### What the task asks
Print nothing but the lines from the start of the listing below through the line that contains "COL=bpy.context.collection". Do not include the pictures.

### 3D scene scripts
++++++++++++++++++++
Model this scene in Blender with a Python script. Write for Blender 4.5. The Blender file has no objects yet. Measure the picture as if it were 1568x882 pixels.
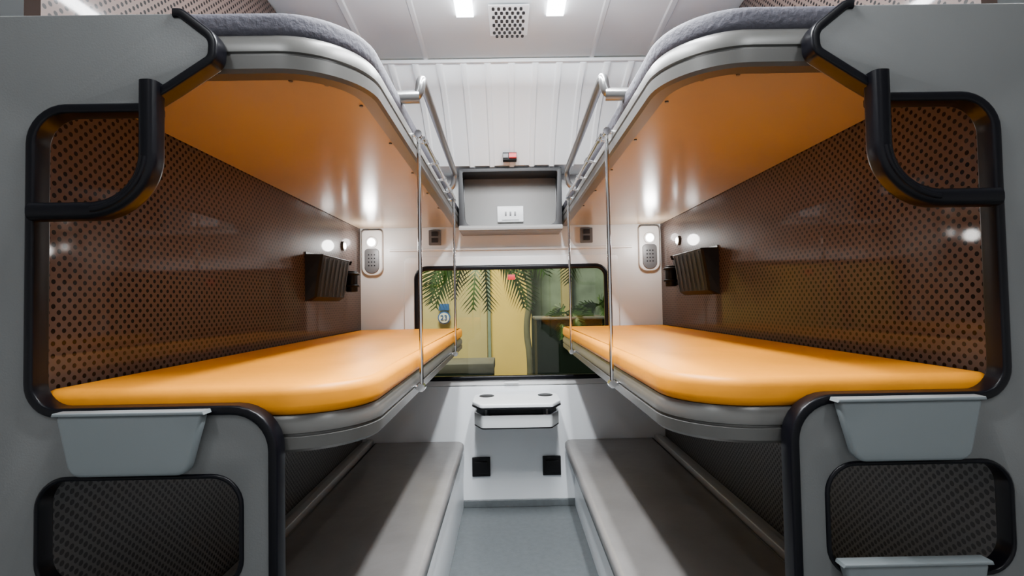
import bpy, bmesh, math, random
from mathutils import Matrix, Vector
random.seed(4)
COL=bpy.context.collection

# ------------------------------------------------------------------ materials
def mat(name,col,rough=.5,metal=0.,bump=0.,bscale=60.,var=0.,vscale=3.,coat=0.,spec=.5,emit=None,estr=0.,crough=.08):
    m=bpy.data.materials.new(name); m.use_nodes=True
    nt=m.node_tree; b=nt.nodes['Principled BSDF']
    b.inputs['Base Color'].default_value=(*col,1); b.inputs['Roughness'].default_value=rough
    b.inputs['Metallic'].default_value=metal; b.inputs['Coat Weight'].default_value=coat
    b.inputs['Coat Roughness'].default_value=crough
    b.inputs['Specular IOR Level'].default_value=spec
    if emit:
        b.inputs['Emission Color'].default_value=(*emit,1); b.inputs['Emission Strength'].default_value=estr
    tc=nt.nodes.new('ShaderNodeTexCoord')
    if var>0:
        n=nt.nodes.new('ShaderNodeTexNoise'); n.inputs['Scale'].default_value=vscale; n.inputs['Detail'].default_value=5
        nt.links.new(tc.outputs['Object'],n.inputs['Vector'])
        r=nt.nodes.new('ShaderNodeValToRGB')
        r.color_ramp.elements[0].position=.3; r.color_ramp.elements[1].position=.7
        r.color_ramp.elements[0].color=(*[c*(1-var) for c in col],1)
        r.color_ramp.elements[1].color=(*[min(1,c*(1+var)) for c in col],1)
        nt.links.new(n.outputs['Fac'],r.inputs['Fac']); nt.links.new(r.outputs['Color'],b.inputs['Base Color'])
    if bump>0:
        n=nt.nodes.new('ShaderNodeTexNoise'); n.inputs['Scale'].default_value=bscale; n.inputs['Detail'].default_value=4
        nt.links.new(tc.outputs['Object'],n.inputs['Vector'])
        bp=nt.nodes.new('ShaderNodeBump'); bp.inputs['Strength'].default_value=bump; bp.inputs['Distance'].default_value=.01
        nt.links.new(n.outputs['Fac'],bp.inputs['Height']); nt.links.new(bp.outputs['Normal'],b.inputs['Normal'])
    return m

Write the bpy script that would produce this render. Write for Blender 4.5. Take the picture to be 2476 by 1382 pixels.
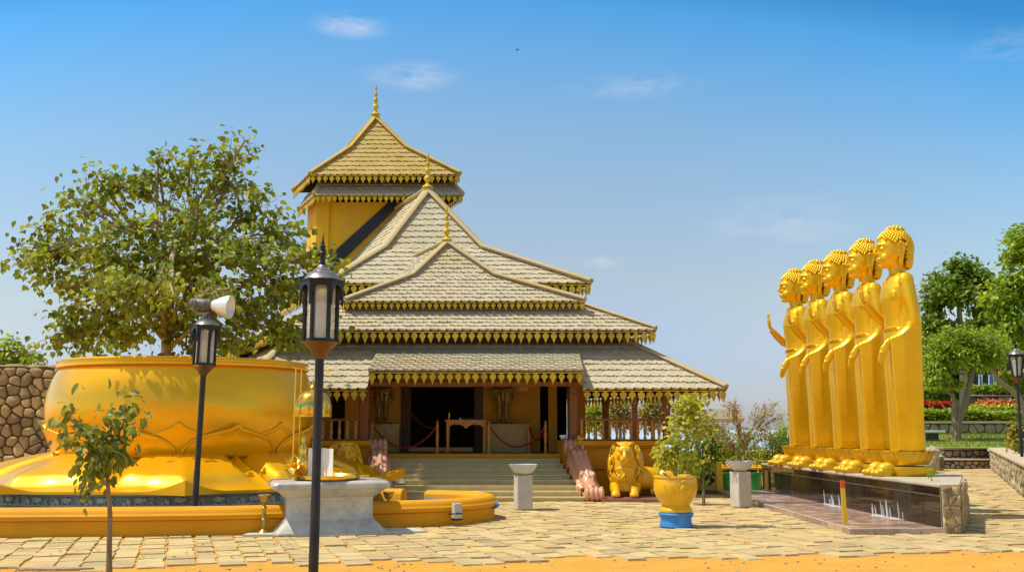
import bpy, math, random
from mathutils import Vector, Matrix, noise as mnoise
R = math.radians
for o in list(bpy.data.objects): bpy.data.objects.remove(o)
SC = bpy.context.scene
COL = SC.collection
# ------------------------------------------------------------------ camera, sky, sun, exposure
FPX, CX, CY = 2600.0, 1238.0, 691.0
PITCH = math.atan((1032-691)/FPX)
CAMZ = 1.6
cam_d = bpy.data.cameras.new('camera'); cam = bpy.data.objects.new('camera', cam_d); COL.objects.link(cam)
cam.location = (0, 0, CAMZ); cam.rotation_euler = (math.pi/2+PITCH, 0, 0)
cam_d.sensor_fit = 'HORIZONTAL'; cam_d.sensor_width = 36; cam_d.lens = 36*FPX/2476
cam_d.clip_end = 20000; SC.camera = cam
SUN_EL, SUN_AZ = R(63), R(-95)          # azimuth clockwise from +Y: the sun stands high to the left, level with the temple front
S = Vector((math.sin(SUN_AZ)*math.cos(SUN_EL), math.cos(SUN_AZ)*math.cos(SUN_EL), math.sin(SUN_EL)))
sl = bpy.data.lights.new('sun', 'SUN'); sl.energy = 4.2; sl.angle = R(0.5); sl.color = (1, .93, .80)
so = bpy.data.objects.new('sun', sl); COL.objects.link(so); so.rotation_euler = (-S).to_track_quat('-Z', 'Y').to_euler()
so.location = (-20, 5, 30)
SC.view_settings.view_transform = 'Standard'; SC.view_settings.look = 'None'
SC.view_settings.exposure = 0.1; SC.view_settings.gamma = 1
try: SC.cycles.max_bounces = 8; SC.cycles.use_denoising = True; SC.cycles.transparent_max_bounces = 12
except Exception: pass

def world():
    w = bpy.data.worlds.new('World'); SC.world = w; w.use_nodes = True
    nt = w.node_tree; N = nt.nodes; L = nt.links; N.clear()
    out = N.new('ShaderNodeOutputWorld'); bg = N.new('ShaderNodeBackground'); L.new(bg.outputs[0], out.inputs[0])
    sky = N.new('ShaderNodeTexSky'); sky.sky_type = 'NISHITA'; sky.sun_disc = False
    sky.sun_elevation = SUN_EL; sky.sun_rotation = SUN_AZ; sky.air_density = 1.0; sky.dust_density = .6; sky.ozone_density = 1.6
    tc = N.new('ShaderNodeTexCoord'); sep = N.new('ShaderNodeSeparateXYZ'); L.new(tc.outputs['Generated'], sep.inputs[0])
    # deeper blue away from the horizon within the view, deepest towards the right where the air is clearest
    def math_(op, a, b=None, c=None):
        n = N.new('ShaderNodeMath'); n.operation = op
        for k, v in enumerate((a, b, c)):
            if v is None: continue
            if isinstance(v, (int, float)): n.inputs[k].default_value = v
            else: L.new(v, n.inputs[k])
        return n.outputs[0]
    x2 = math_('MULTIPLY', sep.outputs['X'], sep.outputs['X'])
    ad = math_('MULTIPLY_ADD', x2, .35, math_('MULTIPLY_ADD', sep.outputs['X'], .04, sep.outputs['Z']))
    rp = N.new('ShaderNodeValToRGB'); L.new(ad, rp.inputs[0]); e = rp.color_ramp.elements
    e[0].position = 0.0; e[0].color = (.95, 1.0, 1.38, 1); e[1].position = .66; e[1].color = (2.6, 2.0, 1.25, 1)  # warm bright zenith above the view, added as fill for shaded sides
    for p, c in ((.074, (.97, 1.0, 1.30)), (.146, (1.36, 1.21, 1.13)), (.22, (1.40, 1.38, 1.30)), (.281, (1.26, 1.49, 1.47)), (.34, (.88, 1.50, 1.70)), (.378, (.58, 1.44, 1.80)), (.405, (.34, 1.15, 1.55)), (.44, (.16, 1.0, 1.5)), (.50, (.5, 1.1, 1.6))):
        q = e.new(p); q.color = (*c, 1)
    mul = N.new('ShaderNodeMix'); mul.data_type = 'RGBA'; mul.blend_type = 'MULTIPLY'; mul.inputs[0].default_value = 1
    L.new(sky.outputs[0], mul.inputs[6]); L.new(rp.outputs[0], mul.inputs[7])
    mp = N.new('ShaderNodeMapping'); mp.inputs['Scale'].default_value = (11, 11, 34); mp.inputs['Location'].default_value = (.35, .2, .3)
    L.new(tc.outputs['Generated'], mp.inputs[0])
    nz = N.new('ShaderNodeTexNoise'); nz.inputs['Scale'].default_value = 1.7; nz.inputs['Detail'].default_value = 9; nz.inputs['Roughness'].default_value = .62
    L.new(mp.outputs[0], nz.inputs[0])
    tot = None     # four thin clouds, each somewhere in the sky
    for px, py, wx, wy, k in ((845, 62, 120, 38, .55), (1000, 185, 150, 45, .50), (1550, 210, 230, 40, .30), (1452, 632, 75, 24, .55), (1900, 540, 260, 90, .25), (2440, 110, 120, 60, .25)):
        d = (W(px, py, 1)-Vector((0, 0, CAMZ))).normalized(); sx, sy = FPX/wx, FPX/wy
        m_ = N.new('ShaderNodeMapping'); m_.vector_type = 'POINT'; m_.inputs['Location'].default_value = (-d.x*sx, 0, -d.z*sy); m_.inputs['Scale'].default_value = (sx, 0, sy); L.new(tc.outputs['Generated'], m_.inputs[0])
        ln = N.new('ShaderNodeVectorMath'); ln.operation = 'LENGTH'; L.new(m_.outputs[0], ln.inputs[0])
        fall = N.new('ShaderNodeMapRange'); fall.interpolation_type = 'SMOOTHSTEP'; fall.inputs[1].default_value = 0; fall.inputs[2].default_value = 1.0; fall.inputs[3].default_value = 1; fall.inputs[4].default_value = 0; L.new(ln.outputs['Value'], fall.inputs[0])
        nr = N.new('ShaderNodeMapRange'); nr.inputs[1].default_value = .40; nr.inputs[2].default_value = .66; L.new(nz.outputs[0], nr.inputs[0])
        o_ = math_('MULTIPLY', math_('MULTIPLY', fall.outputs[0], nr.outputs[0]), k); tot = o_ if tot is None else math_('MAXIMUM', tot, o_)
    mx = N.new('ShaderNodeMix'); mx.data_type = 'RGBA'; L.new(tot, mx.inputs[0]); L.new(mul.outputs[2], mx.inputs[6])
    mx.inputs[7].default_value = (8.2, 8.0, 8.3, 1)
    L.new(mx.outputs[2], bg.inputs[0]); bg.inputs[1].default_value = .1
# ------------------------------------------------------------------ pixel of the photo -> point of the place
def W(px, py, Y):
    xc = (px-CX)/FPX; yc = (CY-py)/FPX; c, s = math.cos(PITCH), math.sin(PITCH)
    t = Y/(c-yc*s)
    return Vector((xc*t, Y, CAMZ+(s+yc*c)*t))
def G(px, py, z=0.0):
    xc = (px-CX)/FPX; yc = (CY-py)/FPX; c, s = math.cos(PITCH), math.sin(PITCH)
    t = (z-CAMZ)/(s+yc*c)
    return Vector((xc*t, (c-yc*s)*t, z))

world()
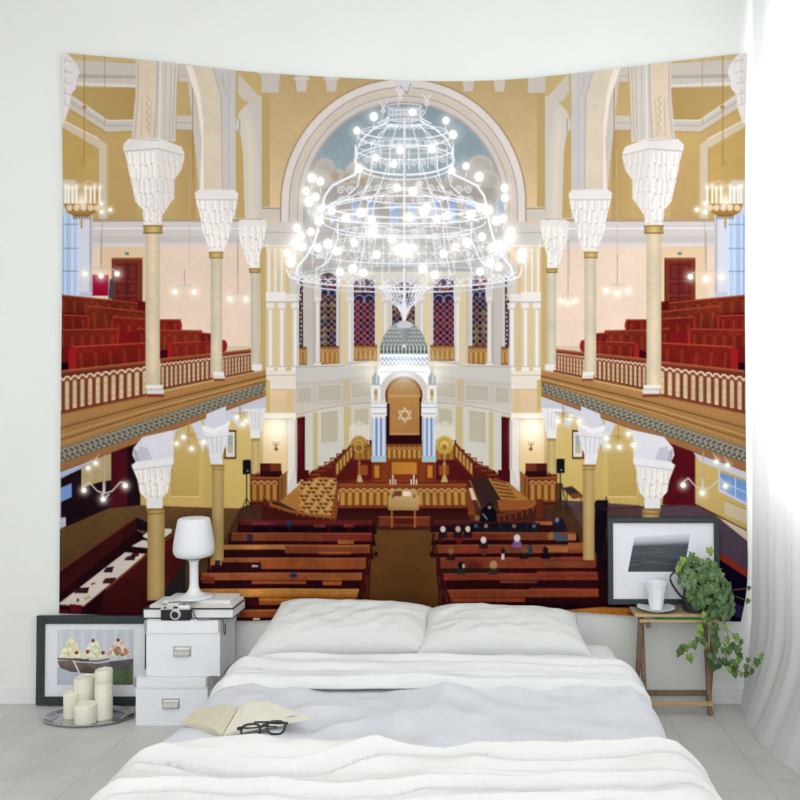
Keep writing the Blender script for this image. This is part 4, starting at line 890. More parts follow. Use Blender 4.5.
++++++++++++++++++++
### Answer to the task
Model this scene in Blender with a Python script. Write for Blender 4.5. The Blender file has no objects yet. Measure the picture as if it were 1568x882 pixels.
import bpy, bmesh, math, random
from mathutils import Matrix, Vector
random.seed(4)
COL=bpy.context.collection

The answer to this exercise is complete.